• [Exercise objective] Copy out every line containing the word "picture".

:: Material ::

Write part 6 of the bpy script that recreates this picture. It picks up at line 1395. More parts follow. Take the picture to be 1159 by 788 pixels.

:::
:: Material ::

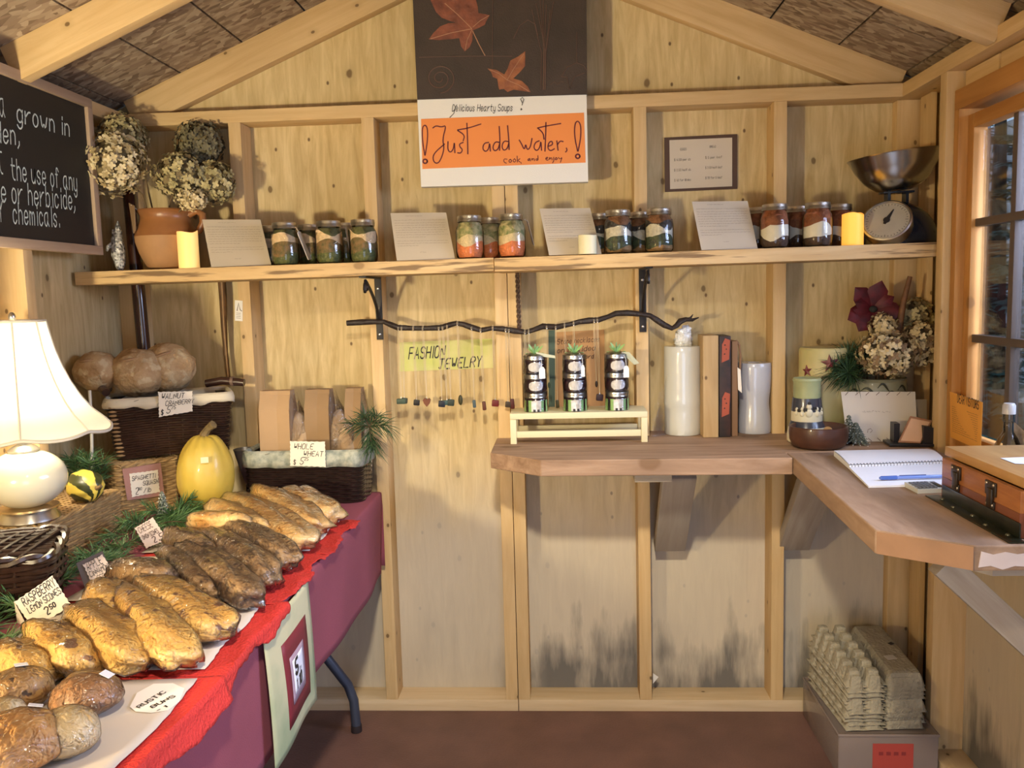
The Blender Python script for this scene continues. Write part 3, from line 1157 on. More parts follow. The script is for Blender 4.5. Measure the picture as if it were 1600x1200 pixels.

:::
:: Material ::

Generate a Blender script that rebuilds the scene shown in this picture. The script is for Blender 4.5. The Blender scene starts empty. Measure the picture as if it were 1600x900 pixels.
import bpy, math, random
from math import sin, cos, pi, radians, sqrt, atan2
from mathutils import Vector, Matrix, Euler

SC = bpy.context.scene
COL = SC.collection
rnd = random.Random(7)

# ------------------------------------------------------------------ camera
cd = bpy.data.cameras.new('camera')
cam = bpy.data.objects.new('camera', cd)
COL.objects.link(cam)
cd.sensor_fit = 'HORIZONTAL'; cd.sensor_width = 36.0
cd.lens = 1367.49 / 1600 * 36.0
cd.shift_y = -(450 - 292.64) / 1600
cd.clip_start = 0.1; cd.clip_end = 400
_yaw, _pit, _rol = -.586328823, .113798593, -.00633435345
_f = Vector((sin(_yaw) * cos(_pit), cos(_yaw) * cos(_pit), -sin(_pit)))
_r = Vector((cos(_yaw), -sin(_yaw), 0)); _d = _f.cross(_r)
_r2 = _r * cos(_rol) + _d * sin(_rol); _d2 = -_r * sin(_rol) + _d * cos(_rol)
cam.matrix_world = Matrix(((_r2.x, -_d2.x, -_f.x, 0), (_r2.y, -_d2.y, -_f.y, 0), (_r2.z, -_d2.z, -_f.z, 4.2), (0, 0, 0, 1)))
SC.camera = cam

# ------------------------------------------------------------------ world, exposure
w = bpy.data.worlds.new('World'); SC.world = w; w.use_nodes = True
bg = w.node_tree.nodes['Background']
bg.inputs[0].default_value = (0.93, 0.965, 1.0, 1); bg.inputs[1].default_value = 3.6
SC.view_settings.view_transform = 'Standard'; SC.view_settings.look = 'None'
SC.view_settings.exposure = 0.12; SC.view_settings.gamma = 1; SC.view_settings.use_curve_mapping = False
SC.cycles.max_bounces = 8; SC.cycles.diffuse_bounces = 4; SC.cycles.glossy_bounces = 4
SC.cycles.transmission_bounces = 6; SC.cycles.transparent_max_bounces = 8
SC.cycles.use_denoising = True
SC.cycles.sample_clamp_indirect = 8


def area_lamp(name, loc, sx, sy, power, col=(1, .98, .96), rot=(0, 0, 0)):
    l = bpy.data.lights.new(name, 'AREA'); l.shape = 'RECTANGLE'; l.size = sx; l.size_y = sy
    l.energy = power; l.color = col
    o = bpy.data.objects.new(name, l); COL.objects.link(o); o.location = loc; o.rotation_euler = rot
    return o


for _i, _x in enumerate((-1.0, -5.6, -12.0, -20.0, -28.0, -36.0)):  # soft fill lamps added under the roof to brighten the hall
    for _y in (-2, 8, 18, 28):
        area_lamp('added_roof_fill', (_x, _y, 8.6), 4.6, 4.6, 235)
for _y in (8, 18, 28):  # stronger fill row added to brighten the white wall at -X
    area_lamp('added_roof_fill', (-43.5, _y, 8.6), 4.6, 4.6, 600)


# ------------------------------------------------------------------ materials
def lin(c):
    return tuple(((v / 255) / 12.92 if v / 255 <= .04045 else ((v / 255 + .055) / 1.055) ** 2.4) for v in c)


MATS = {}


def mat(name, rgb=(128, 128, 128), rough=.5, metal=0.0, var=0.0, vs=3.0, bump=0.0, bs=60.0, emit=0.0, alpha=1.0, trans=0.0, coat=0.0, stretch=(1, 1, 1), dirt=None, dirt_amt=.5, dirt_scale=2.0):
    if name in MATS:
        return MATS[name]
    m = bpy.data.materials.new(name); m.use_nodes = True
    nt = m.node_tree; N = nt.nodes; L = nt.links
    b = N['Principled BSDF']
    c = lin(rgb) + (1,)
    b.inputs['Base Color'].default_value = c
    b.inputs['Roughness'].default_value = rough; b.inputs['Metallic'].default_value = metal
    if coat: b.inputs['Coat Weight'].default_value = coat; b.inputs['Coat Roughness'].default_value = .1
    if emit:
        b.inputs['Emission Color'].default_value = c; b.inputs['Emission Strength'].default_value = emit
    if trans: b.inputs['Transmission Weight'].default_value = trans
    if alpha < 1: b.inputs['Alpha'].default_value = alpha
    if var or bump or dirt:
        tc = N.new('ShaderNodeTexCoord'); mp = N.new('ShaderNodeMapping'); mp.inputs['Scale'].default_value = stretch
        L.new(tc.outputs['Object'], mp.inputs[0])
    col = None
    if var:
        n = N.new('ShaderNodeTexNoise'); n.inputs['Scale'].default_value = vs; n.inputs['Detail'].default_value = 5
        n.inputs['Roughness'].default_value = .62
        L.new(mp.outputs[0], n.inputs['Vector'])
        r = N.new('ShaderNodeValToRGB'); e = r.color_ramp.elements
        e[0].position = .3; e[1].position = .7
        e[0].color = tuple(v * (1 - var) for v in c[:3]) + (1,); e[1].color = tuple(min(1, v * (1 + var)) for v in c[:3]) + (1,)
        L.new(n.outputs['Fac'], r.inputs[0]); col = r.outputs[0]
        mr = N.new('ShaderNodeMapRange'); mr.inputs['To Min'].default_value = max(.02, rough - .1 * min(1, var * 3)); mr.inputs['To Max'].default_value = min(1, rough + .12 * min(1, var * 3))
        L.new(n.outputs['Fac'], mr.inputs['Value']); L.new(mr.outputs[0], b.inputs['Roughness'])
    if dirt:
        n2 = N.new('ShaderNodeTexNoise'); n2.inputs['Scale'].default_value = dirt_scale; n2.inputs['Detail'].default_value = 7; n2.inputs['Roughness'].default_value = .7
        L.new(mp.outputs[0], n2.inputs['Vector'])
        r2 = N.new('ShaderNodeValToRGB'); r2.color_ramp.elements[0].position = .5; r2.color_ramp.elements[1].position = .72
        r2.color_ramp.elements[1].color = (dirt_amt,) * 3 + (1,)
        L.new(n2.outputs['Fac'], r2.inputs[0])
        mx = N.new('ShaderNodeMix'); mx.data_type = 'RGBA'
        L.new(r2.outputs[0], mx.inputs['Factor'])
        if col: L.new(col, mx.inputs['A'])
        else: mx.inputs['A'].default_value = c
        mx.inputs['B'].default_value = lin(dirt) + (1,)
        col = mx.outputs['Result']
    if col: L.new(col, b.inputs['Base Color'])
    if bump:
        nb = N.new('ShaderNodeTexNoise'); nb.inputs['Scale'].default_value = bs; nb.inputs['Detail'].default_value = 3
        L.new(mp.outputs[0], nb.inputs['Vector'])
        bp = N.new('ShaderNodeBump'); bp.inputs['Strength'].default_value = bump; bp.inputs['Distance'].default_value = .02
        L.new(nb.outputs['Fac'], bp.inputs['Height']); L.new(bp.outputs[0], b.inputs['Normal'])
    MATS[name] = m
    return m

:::

• [In response]
Write part 6 of the bpy script that recreates this picture. It picks up at line 1395. More parts follow. Take the picture to be 1159 by 788 pixels.
The Blender Python script for this scene continues. Write part 3, from line 1157 on. More parts follow. The script is for Blender 4.5. Measure the picture as if it were 1600x1200 pixels.
Generate a Blender script that rebuilds the scene shown in this picture. The script is for Blender 4.5. The Blender scene starts empty. Measure the picture as if it were 1600x900 pixels.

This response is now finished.